Pensar ahora en ese tiempo es como reconectarse con una vida pasada. Como estar frente a un puente en ruinas que no permite conectar el ahora con ayer o antier o cualquier otro momento. Y en la orilla de ese puente, todo el tiempo, estoy yo, diciendo adiós con los ojos llenos de lágrimas. Despidiéndome de todas aquellas personas que han sido ladrillos que sostienen una existencia completa, y tras meses de repetir ese mismo ritual de la aceptación de alguna ausencia en donde mis mundos se separan incansablemente, sigo desconociendo si volverán a unirse de nuevo. Si volverán las personas, pero también si esos espacios que ahora se sienten vacíos, en la turba de algún instante, volverán a llenarse de lo que alguna vez fueron. Esas esperanzas o ilusiones que, por ahora, deambulan como fantasmas, recuerdos o incluso, como leyendas.
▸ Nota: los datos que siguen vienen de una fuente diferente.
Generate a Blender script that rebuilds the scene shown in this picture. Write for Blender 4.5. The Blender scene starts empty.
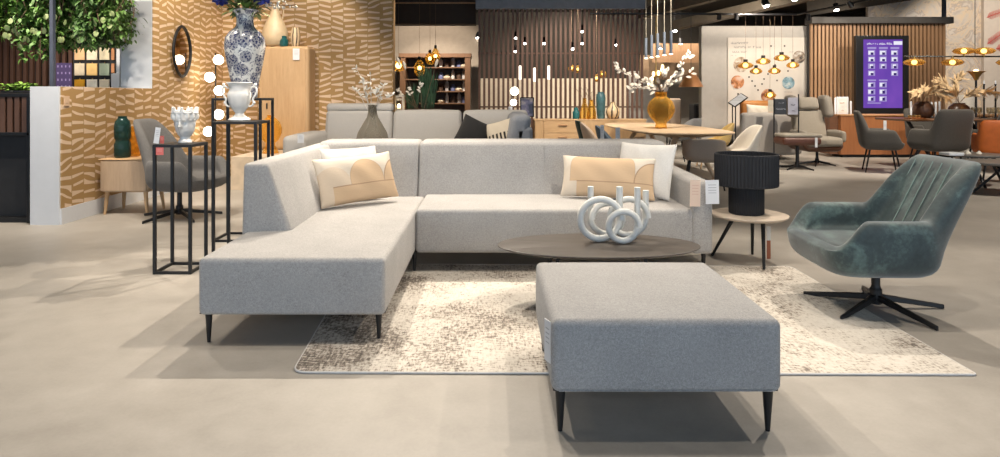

El tiempo de ahora es otro, uno que no hace más que buscar en el horizonte los primeros destellos de que algo mejor vendrá. De nuevo esa esperanza que, mientras no caiga entre las manos de los mismos mercaderes de ilusiones, siempre tiene la oportunidad de transformarse en un movimiento completo, en un nuevo puente. Uno que se aglutine bajo esos estatutos que nos instan a seguir creyendo, a restaurar, a insistir en la terquedad que no todo está perdido. 

Como lo dijo Camus, cada generación se cree destinada a rehacer el mundo, pero también sabe (o debería saber) que no podrá hacerlo, que la tarea, tal vez, será mayor y consiste en impedir que el mismo mundo se deshaga.  Tras haber heredado una historia corrupta y dolorosa, llena de fracasos, odio y represión, la tarea de restaurar, reconciliar o, por lo menos, sostener el futuro para evitar que se destruya, sigue siendo nuestra, y en un espacio más cercano, sigue siendo individual, propia, mía.

Hace un tiempo ya desde que despertamos para soñar. Un oxímoron que todavía nos estremece y que debemos mantener como innegable, para que sigan vivas las exigencias, las ilusiones, hasta las sonrisas, las pancartas, las calles repletas de reclamos. Tal vez no será como en ese tiempo que añoro, puede ser algo pequeño, una marca que llevamos dentro, como traer grabado en el pecho aquel lema de los indignados, ese que dice: no nos vamos, nos mudamos a tu conciencia.